> REQUEST
Exactly the lines between the line containing "Write a Blender" and the line containing "return t * u, t * dy", together with those two lines, are to be output.

— START RECORD EXCERPTS —

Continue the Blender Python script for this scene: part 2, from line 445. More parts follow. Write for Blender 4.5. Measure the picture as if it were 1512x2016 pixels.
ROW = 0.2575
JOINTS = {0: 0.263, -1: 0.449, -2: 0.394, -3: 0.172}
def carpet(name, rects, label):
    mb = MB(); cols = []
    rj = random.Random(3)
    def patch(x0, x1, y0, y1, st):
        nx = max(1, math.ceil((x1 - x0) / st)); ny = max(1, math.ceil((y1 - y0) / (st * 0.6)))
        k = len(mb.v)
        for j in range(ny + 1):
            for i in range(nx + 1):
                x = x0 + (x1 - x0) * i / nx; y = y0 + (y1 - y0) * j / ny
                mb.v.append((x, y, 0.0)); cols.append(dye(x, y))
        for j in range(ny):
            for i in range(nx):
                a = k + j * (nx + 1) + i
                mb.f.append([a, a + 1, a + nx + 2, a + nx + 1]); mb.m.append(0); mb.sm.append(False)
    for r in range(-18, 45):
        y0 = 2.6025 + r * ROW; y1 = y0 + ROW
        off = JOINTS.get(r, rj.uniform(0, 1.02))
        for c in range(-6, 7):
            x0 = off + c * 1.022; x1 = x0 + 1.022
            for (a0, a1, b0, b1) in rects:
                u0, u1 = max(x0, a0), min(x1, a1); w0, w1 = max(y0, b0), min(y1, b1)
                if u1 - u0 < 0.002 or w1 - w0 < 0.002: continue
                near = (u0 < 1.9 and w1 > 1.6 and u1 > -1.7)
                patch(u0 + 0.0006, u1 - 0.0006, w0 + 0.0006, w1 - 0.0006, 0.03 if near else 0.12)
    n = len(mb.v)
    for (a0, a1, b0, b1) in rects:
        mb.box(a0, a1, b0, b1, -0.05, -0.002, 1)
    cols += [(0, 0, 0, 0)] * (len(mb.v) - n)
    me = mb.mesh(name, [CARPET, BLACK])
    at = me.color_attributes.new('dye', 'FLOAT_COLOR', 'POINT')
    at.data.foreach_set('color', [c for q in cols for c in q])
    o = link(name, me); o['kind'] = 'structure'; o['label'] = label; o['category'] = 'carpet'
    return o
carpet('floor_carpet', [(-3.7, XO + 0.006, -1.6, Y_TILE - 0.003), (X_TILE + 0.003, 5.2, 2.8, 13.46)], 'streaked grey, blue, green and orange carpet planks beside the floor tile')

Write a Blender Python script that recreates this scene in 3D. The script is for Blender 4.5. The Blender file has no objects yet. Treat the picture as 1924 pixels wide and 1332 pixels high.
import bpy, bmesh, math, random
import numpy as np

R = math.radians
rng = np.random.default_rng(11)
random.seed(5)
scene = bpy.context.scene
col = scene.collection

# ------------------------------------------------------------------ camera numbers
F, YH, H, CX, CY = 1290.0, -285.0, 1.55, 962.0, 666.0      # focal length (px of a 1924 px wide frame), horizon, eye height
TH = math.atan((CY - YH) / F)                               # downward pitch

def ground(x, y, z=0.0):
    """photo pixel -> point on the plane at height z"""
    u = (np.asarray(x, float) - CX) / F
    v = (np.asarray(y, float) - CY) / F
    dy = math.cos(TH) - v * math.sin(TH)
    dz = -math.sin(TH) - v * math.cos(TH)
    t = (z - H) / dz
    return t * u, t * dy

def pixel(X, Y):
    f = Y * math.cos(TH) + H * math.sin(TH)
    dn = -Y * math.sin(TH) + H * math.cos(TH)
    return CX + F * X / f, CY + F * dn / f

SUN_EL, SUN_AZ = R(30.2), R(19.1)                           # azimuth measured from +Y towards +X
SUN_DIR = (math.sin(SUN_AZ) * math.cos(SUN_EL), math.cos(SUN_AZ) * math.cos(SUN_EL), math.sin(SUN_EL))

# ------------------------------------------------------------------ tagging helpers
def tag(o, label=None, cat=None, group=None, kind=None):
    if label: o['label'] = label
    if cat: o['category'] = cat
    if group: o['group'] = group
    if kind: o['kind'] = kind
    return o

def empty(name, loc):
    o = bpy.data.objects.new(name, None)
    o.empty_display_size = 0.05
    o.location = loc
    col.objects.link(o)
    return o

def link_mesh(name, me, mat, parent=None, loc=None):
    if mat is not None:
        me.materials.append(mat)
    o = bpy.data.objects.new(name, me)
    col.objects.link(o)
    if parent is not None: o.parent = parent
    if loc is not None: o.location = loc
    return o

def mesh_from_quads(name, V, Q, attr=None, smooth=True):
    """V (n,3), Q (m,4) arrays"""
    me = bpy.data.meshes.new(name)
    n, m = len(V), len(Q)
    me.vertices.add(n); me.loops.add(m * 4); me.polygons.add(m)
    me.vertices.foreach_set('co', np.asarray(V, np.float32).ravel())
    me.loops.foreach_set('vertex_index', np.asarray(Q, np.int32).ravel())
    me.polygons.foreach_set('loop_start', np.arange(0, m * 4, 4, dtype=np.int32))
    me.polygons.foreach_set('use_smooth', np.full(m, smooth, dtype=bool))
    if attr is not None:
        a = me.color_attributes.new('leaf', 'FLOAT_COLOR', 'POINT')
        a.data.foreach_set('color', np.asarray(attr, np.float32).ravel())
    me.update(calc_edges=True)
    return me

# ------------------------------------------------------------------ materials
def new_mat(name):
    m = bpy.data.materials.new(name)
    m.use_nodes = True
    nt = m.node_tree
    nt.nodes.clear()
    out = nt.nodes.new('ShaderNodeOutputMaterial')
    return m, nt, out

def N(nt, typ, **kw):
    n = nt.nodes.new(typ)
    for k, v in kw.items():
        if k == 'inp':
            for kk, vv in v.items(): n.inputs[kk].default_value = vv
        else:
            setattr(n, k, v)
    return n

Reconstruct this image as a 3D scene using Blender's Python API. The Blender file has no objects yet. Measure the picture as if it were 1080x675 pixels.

— END RECORD EXCERPTS —

> PROBLEM SOLUTION
Write a Blender Python script that recreates this scene in 3D. The script is for Blender 4.5. The Blender file has no objects yet. Treat the picture as 1924 pixels wide and 1332 pixels high.
import bpy, bmesh, math, random
import numpy as np

R = math.radians
rng = np.random.default_rng(11)
random.seed(5)
scene = bpy.context.scene
col = scene.collection

# ------------------------------------------------------------------ camera numbers
F, YH, H, CX, CY = 1290.0, -285.0, 1.55, 962.0, 666.0      # focal length (px of a 1924 px wide frame), horizon, eye height
TH = math.atan((CY - YH) / F)                               # downward pitch

def ground(x, y, z=0.0):
    """photo pixel -> point on the plane at height z"""
    u = (np.asarray(x, float) - CX) / F
    v = (np.asarray(y, float) - CY) / F
    dy = math.cos(TH) - v * math.sin(TH)
    dz = -math.sin(TH) - v * math.cos(TH)
    t = (z - H) / dz
    return t * u, t * dy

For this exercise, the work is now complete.